Os participantes de arrastões me lembram esses vorazes e daninhos insetos, praga milenar que assola os povos há milênios, sem que haja uma forma eficaz de se defender dela. Os trombadinhas e trombadões surgem, de repente, na praia, vindos de vários lugares diferentes, surrupiam, em questão de minutos, tudo o que podem, de surpresa, sem dar nenhum tempo de reação às vítimas, e se dispersam por becos, vielas, ruas e avenidas, em restaurantes e botecos dos arredores, quando a polícia pelo menos esboça um princípio de ação.
Dei voltas e mais voltas neste meu texto apenas para falar da descoberta do cotidiano. É que um assunto puxa outro e, quando nos damos conta, não falamos nada do tema que queríamos abordar. Afinal, as conversas entre amigos não são sempre assim? Claro que são!
Sim, descubro o cotidiano a cada manhã, atento aos seus detalhes, até na condição de escritor. Explico: é nele que busco os temas sobre os quais vou escrever.

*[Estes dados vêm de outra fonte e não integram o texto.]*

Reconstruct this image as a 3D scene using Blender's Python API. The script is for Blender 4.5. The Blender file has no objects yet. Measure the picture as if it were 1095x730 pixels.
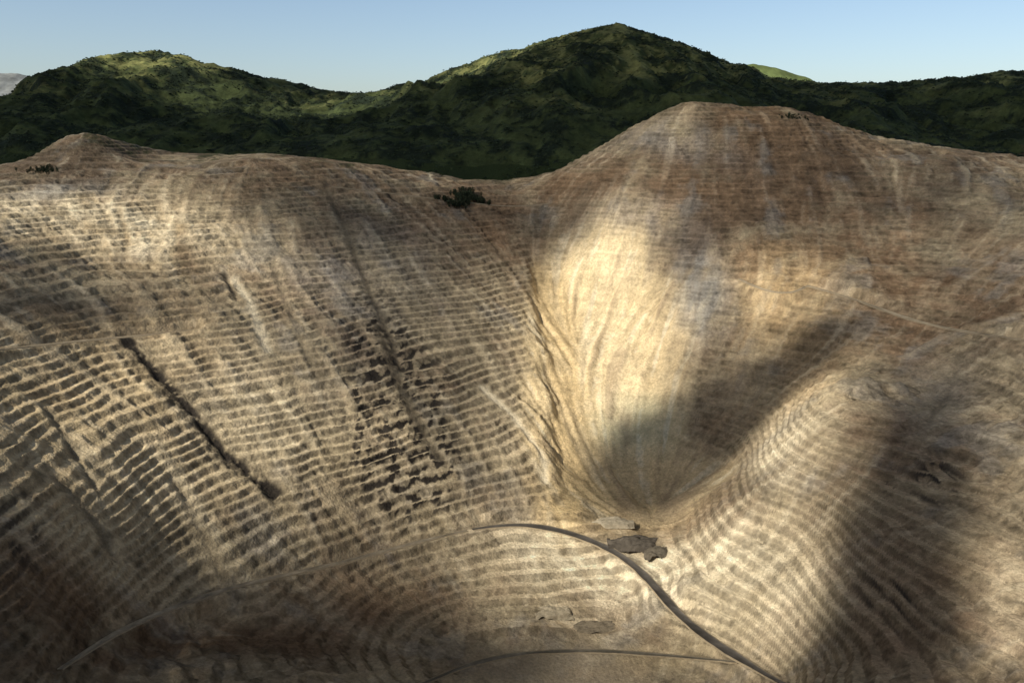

É o dia-a-dia, aparentemente rotineiro e banal, que me abastece de assunto, por exemplo, para as dez crônicas semanais que preciso produzir, por força de compromissos contratuais que assumi.
O tema em questão me foi suscitado por um texto de Antonio Cândido, escrito quando eu tinha apenas um ano e meio de idade, em 16 de julho de 1944, publicado no jornal Folha da Manhã, que tive a feliz oportunidade de ler apenas hoje. A palavra escrita tem essa vantagem sobre a comunicação através de outros meios, principalmente a oral: a da permanência. A referida crônica tem o título “Perto do Coração Selvagem”, e consta do livro “Figuras do Brasil – 80 autores em 80 anos de Folha”, comemorativo ao 80º aniversário desse tradicional jornal paulistano.
Em determinado trecho, Antonio Cândido constata: “A descoberta do cotidiano é uma aventura sempre possível, e o seu milagre uma transfiguração que abre caminhos para mundos novos”. E não é?! Entre tantas coisas novas que descobri neste dia, que não foram poucas, (e para cujo enredo dei minha modesta, diria ínfima, contribuição) está a “descoberta” desse instigante texto, que enriqueceu um pouquinho mais meu acervo de conhecimentos. Valeu a pena, portanto. Sempre vale. Tudo vale, “se a alma não é pequena”, diria Fernando Pessoa.